Georges Kuzmanovic, ancien conseiller de Jean-Luc Mélenchonà "Complément d'enquête"
Les réactions de plusieurs cadres LFI aux dernières révélations viennent confirmer cette thèse. Le député Bastien Lachaud a ainsi préféré s'en prendre, sur le réseau social X, au travail des journalistes de "Complément d'enquête" : "Creux dans son contenu, éculé dans ses ressorts (...) vieilles accusations mille fois démontées, témoins à charge colportant des ragots, méthodes de caniveau..." De son côté, le coordinateur du mouvement Manuel Bompard a tenu à relativiser les propos tenus par Sophia Chikirou dans les boucles internes de LFI. "Des termes un peu durs, dits dans un cadre privé, assure-t-il. Ses mots ont dû dépasser sa pensée. Ça n'aura absolument pas de conséquences politiques."

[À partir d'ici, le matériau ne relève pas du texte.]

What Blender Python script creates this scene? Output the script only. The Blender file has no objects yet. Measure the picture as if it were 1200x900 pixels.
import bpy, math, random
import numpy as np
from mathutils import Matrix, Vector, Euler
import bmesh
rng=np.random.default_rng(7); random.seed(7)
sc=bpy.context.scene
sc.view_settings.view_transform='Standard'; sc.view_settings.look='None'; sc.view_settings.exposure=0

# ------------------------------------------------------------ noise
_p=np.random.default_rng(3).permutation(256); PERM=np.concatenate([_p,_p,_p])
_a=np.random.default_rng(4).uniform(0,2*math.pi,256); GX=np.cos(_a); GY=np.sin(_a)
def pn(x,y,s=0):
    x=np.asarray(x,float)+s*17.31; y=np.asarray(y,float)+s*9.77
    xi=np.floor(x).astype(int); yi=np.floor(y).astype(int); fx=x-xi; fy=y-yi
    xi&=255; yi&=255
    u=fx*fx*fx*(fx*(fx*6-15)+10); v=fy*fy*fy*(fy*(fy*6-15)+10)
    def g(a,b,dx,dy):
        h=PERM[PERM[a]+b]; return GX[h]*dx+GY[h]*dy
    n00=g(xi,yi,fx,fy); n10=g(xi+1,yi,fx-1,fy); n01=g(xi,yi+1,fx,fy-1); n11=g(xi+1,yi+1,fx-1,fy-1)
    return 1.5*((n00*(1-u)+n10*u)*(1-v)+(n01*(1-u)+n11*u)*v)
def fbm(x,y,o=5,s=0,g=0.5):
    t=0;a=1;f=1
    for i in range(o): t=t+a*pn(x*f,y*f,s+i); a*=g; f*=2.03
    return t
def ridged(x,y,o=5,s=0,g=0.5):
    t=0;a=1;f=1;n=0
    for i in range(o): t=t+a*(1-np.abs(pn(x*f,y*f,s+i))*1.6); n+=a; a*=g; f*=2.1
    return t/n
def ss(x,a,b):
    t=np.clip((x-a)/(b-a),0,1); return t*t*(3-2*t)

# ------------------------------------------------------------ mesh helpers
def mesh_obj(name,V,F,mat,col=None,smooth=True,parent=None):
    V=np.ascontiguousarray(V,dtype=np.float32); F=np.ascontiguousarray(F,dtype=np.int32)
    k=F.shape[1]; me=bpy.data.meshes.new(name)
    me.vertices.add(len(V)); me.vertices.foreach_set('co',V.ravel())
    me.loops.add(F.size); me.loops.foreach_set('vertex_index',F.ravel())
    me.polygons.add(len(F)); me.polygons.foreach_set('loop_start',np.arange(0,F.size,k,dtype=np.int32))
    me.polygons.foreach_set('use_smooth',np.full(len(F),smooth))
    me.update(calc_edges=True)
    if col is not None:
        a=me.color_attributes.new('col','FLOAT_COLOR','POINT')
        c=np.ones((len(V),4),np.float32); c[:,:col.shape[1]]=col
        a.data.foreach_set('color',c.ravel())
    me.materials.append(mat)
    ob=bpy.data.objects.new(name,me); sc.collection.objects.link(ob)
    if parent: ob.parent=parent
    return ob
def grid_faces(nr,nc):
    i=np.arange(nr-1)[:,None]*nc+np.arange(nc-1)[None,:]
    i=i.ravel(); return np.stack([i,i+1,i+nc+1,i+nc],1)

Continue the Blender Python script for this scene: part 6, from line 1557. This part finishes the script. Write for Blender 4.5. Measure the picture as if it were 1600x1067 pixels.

"Il n'y a pas de surprise, tout le monde sait que Sophia peut ne pas être sympa, comme n'importe quel camarade", a cherché à dédramatiser dans Libération le député LFI Hadrien Clouet. Ce dernier est également revenu sur la référence au collaborationniste Jacques Doriot utilisée par Sophia Chikirou à l'encontre du communiste Fabien Roussel : "C'est un loupé, pas le fruit d'une stratégie. Mais quoi qu'il arrive, on fait bloc. Vous savez que c'est une caractéristique de la mélenchonie. Même quand on a tort." Un bloc qui semble se fissurer légèrement à la lumière des dernières révélations.